Starting at the first line of the data below, retype every line up to and including the one containing "col = scene.collection".
— START —
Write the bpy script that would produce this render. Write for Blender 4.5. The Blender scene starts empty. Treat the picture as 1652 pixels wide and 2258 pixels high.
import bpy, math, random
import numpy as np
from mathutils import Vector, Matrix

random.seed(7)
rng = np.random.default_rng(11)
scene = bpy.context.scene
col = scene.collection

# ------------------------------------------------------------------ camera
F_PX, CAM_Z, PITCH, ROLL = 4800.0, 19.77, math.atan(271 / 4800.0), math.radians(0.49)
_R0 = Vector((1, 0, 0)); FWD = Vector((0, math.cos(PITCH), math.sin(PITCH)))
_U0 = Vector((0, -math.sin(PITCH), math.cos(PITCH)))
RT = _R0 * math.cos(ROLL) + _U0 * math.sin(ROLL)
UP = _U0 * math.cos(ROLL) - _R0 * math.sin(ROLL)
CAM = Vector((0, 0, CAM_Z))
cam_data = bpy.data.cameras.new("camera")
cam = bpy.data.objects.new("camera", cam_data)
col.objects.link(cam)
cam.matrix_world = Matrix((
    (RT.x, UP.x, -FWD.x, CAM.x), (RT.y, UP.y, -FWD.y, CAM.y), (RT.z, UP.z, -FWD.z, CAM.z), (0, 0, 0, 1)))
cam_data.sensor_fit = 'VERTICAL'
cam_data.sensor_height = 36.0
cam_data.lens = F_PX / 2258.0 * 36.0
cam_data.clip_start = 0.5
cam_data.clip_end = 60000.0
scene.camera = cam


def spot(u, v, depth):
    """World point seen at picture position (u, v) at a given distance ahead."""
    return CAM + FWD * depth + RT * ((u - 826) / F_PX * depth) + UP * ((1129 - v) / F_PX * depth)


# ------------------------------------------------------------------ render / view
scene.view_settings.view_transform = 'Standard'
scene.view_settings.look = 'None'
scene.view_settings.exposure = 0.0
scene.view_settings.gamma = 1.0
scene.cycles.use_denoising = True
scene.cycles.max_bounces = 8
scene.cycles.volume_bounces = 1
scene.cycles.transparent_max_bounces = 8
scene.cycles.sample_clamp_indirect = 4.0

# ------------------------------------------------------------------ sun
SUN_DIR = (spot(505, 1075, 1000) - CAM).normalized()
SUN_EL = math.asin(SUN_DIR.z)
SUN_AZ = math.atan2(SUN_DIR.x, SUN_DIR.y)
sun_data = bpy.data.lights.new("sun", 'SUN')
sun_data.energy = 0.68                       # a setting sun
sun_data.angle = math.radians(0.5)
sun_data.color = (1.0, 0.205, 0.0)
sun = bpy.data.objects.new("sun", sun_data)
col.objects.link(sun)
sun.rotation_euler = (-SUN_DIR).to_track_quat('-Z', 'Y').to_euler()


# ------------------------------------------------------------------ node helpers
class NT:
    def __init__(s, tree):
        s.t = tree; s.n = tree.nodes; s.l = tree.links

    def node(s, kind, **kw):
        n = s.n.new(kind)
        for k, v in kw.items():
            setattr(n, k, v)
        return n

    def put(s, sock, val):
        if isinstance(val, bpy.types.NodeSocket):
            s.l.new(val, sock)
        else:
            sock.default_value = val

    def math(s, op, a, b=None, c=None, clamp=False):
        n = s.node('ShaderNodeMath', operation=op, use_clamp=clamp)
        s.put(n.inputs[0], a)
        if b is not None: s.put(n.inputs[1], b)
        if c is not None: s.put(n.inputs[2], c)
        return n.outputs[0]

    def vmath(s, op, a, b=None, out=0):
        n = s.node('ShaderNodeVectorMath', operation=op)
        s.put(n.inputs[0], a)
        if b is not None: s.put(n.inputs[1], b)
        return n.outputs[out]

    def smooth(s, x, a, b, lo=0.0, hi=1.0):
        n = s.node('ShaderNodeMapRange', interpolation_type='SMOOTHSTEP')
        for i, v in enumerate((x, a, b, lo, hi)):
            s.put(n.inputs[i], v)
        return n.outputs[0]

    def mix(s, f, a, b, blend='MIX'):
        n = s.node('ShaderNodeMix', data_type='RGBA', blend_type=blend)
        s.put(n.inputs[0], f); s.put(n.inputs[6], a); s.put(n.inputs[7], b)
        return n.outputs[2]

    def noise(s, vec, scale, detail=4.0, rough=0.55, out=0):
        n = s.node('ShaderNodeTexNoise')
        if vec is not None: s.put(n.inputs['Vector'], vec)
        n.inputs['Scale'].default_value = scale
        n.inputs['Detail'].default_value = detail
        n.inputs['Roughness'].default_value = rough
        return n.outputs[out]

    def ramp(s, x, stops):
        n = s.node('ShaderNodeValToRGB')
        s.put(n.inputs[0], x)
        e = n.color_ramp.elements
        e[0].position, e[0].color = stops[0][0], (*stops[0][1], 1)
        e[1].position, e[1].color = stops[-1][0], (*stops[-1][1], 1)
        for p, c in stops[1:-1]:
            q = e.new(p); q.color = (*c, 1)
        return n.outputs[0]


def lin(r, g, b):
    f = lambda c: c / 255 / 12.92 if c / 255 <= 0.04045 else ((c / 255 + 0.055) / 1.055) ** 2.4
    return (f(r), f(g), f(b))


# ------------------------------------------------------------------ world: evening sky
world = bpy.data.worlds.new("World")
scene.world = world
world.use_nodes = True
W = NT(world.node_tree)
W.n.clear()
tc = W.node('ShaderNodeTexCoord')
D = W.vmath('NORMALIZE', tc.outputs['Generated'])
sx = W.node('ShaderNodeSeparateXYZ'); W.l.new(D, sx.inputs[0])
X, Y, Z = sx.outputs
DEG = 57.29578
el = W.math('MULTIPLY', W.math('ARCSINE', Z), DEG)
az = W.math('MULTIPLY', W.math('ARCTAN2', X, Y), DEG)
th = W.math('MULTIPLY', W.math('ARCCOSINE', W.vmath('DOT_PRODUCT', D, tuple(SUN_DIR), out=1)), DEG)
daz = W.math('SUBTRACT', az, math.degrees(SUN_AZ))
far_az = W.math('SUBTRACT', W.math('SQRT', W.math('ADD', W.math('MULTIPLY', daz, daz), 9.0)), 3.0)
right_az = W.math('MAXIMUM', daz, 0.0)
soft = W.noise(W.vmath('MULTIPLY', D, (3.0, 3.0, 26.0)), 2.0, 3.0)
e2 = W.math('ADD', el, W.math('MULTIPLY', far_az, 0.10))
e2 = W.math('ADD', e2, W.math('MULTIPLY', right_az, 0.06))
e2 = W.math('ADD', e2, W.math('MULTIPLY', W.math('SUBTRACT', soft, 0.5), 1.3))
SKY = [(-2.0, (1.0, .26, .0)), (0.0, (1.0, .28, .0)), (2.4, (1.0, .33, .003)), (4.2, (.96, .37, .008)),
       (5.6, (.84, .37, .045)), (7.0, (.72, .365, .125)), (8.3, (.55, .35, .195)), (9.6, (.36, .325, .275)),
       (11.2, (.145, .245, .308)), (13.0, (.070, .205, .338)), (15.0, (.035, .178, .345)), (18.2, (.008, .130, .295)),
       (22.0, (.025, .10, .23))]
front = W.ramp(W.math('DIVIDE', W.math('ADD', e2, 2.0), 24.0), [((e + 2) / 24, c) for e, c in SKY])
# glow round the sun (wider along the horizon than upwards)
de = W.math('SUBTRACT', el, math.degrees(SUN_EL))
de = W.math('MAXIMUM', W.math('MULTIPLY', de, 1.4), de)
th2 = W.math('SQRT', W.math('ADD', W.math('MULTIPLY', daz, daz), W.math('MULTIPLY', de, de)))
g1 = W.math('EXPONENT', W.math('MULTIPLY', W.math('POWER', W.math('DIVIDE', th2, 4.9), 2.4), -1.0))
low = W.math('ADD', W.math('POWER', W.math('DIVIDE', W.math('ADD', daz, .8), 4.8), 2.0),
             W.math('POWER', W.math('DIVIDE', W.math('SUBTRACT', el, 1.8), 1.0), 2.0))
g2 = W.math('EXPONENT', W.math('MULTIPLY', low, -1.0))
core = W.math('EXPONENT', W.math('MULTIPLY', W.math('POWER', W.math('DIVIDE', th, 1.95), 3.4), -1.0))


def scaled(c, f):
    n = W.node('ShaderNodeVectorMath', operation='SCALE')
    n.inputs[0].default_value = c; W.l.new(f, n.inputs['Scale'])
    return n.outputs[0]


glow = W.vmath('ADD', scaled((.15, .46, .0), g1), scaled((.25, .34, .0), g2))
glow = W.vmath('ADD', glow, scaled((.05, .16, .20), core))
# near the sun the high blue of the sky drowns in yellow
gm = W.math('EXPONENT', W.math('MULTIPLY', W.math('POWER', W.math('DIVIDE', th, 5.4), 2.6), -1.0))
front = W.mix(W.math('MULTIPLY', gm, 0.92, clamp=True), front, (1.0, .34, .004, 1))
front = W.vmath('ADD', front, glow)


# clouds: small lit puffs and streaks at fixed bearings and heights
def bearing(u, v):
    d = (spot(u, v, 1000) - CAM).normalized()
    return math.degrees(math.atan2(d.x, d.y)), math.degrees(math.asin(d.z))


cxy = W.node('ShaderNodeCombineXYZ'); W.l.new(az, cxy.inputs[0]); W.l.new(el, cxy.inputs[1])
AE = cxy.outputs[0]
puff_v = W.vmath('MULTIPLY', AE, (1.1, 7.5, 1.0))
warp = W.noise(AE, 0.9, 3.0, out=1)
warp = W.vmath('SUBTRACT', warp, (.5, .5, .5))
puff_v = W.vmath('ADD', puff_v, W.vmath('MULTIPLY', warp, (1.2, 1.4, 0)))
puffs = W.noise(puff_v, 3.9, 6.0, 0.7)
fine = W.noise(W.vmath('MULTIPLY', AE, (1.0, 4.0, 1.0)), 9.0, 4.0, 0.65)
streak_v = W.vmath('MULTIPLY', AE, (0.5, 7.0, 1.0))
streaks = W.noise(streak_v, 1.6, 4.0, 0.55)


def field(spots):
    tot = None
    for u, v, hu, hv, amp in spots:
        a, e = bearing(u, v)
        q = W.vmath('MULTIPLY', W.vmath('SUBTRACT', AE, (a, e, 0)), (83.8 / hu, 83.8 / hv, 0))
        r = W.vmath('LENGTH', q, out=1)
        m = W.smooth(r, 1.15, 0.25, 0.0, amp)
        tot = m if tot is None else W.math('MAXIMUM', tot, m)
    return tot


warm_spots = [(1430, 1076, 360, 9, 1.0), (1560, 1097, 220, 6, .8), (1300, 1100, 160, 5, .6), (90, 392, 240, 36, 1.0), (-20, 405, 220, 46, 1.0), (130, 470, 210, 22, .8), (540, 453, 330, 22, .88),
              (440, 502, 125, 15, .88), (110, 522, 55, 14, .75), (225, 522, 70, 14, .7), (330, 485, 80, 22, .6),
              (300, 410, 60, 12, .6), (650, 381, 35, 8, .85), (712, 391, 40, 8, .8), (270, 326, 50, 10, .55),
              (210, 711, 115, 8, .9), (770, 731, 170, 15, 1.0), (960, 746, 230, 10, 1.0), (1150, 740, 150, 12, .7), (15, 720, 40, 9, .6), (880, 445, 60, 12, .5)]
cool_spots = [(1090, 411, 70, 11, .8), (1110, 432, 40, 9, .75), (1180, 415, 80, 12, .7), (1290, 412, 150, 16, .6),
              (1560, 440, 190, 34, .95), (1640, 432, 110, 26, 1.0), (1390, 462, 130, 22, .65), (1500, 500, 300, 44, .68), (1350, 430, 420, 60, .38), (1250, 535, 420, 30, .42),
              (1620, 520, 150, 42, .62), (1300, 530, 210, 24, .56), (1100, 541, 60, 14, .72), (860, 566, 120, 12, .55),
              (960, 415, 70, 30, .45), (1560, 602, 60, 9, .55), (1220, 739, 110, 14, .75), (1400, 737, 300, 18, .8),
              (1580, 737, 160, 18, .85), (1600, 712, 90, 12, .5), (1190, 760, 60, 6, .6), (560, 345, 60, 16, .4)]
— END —
### ANSWER FOR THIS EXERCISE
Write the bpy script that would produce this render. Write for Blender 4.5. The Blender scene starts empty. Treat the picture as 1652 pixels wide and 2258 pixels high.
import bpy, math, random
import numpy as np
from mathutils import Vector, Matrix

random.seed(7)
rng = np.random.default_rng(11)
scene = bpy.context.scene
col = scene.collection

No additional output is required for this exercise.